STORED DATA:
• • • • • • •

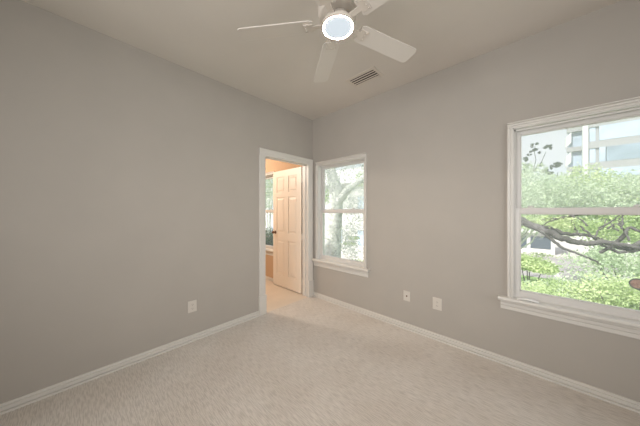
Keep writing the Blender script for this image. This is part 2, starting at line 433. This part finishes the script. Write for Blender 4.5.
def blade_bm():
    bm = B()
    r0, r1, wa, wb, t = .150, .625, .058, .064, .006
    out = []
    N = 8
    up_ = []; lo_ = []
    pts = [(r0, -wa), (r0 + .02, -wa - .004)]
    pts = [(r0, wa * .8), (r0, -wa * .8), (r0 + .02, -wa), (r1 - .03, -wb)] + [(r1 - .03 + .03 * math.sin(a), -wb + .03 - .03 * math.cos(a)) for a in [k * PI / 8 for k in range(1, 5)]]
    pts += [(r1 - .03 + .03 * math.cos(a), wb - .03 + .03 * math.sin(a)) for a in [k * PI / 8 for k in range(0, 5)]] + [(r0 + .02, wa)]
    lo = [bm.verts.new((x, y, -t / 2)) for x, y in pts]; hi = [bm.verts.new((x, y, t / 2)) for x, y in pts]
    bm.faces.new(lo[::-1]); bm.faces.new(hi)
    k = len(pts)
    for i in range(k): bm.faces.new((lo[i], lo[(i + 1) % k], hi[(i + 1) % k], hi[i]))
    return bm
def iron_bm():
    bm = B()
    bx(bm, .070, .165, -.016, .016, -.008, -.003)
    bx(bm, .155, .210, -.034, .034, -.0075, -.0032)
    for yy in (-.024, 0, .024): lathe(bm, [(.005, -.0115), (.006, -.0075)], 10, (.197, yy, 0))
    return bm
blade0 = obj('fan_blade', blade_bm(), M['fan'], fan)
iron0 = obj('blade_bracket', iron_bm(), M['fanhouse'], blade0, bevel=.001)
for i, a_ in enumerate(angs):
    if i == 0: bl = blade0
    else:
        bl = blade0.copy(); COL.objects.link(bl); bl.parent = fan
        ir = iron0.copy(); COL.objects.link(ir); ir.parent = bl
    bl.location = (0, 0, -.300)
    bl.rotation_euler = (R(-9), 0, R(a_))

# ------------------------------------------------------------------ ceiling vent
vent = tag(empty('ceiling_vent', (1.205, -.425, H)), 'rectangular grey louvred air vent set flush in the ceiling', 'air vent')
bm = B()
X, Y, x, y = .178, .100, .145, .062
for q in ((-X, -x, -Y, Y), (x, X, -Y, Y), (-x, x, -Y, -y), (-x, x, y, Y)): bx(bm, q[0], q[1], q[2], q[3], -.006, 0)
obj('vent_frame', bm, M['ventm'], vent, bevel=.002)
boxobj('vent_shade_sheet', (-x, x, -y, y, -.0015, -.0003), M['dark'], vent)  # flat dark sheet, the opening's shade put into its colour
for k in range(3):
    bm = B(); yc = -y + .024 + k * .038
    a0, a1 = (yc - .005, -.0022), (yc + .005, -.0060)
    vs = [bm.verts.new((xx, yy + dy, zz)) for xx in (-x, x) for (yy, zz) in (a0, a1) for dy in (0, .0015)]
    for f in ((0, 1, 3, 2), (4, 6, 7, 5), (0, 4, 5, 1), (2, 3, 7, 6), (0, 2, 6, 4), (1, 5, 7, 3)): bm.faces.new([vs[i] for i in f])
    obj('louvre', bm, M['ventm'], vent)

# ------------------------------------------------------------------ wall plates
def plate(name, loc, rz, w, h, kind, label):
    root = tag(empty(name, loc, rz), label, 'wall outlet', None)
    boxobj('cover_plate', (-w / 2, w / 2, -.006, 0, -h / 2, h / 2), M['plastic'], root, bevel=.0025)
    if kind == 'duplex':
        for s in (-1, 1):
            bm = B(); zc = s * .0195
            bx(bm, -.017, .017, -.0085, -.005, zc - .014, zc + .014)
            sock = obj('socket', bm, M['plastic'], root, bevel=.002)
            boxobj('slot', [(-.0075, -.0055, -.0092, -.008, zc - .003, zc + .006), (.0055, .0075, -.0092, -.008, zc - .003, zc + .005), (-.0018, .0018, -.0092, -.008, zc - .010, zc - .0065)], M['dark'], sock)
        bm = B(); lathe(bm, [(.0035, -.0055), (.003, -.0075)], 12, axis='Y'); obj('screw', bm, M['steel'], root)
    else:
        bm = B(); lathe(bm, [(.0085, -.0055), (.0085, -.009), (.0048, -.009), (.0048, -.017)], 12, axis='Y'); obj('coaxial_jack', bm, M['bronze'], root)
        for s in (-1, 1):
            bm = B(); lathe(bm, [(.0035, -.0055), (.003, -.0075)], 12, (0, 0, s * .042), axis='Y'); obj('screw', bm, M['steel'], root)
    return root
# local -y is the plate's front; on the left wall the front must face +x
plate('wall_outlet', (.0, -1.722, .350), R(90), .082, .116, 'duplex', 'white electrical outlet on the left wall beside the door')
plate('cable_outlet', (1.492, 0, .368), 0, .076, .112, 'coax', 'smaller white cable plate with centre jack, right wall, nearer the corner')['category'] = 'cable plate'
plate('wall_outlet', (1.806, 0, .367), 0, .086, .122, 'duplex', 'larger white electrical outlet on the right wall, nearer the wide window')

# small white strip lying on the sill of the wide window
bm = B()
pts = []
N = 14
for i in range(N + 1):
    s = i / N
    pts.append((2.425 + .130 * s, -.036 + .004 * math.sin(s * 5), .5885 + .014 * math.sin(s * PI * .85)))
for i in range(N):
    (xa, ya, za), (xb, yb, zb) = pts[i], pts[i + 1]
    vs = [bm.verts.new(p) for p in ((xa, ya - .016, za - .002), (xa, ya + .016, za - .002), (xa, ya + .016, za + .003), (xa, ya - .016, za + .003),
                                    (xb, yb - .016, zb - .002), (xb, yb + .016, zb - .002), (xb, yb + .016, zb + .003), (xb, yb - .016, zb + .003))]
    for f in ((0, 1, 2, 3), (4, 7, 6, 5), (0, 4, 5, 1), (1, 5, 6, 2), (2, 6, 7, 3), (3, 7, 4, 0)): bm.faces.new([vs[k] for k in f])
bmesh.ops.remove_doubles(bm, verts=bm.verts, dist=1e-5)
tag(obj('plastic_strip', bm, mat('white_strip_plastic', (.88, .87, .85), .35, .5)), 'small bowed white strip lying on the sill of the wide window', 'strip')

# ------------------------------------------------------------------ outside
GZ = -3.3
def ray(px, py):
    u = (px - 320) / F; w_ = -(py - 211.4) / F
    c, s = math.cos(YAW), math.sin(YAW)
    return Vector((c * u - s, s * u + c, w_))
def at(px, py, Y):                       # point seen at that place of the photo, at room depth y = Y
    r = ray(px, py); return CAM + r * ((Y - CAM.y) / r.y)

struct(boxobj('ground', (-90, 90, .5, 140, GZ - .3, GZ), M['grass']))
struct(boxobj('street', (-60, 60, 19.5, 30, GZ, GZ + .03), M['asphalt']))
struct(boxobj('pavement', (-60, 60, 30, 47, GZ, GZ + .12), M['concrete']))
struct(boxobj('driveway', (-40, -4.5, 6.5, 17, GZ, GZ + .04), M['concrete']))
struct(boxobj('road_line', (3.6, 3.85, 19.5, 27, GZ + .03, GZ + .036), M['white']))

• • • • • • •

DIRECTIONS FOR THIS TASK: Each line from the top of the material through the line containing "bl.rotation_euler = (R(-9), 0, R(a_))" should be reproduced exactly; please drop any images.

FULL RESPONSE:
Keep writing the Blender script for this image. This is part 2, starting at line 433. This part finishes the script. Write for Blender 4.5.
def blade_bm():
    bm = B()
    r0, r1, wa, wb, t = .150, .625, .058, .064, .006
    out = []
    N = 8
    up_ = []; lo_ = []
    pts = [(r0, -wa), (r0 + .02, -wa - .004)]
    pts = [(r0, wa * .8), (r0, -wa * .8), (r0 + .02, -wa), (r1 - .03, -wb)] + [(r1 - .03 + .03 * math.sin(a), -wb + .03 - .03 * math.cos(a)) for a in [k * PI / 8 for k in range(1, 5)]]
    pts += [(r1 - .03 + .03 * math.cos(a), wb - .03 + .03 * math.sin(a)) for a in [k * PI / 8 for k in range(0, 5)]] + [(r0 + .02, wa)]
    lo = [bm.verts.new((x, y, -t / 2)) for x, y in pts]; hi = [bm.verts.new((x, y, t / 2)) for x, y in pts]
    bm.faces.new(lo[::-1]); bm.faces.new(hi)
    k = len(pts)
    for i in range(k): bm.faces.new((lo[i], lo[(i + 1) % k], hi[(i + 1) % k], hi[i]))
    return bm
def iron_bm():
    bm = B()
    bx(bm, .070, .165, -.016, .016, -.008, -.003)
    bx(bm, .155, .210, -.034, .034, -.0075, -.0032)
    for yy in (-.024, 0, .024): lathe(bm, [(.005, -.0115), (.006, -.0075)], 10, (.197, yy, 0))
    return bm
blade0 = obj('fan_blade', blade_bm(), M['fan'], fan)
iron0 = obj('blade_bracket', iron_bm(), M['fanhouse'], blade0, bevel=.001)
for i, a_ in enumerate(angs):
    if i == 0: bl = blade0
    else:
        bl = blade0.copy(); COL.objects.link(bl); bl.parent = fan
        ir = iron0.copy(); COL.objects.link(ir); ir.parent = bl
    bl.location = (0, 0, -.300)
    bl.rotation_euler = (R(-9), 0, R(a_))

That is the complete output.